As is often the case in war, rape is systematically used in military conflicts to subdue and instill fear in the opposing side. “During the 1992–1995 war in BiH the use of rape or other forms of sexual violence was widespread,” according to Committee on the Elimination of Discrimination against Women (CEDAW) report released in 2013. CEDAW is a group of independent experts that monitor the implementation of the Convention on the Elimination of All Forms of Discrimination Against Women, which was adopted by the United Nations in 1979. “Rape was used as a means of implementing the strategy of ethnic cleansing and to increase interethnic hatred.”

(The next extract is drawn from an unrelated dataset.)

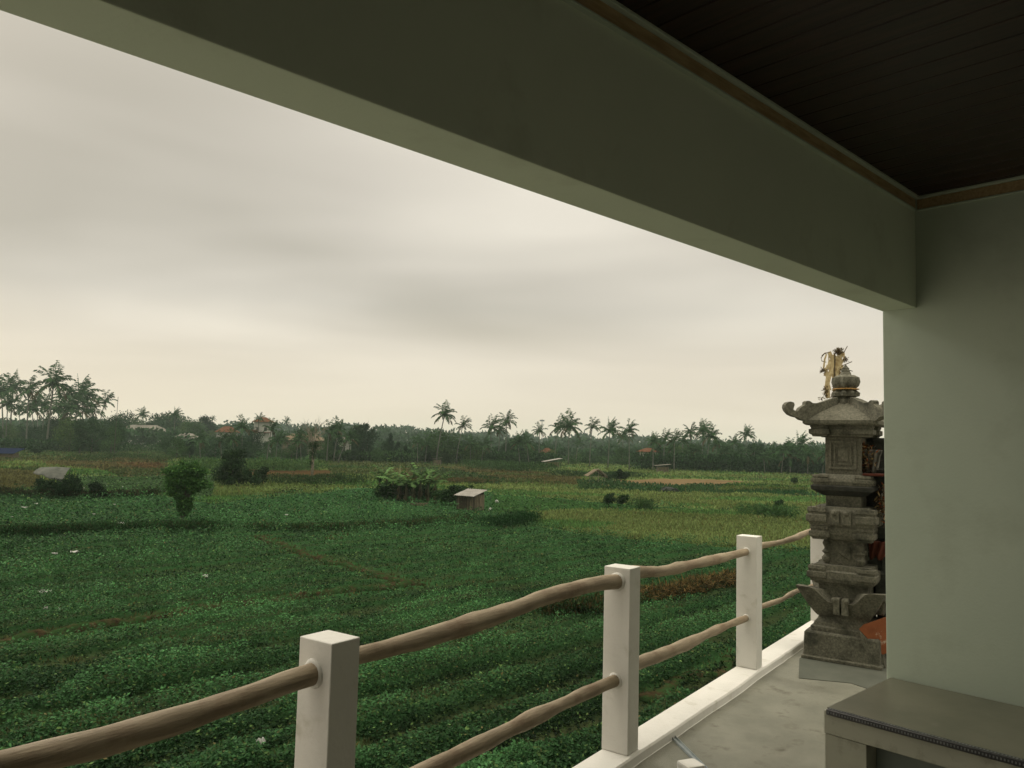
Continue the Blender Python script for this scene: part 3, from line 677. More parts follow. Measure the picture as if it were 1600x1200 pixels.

In a 1994 oral report, [the U.N. representative from Bosnia & Herzegovina] “referred to the mass and systematic rape of non-Serbian women of all ages, stressing that the majority had been Muslim women, as one of the most complex manifestations of aggression, the policy of ethnic cleansing and a particular form of genocide.

Victims of wartime rape have been compensated in the past but cases are extremely rare. In late 1991, three Korean women demanded compensation for “forced prostitution” from the Japanese government and almost six and a half years later received 300,000 yen ($2,272 at the time).

“Money will not erase the pain caused by the perpetrators, but it is nevertheless a very important day for the victim. For her, justice has been fully served,” Hanusic said.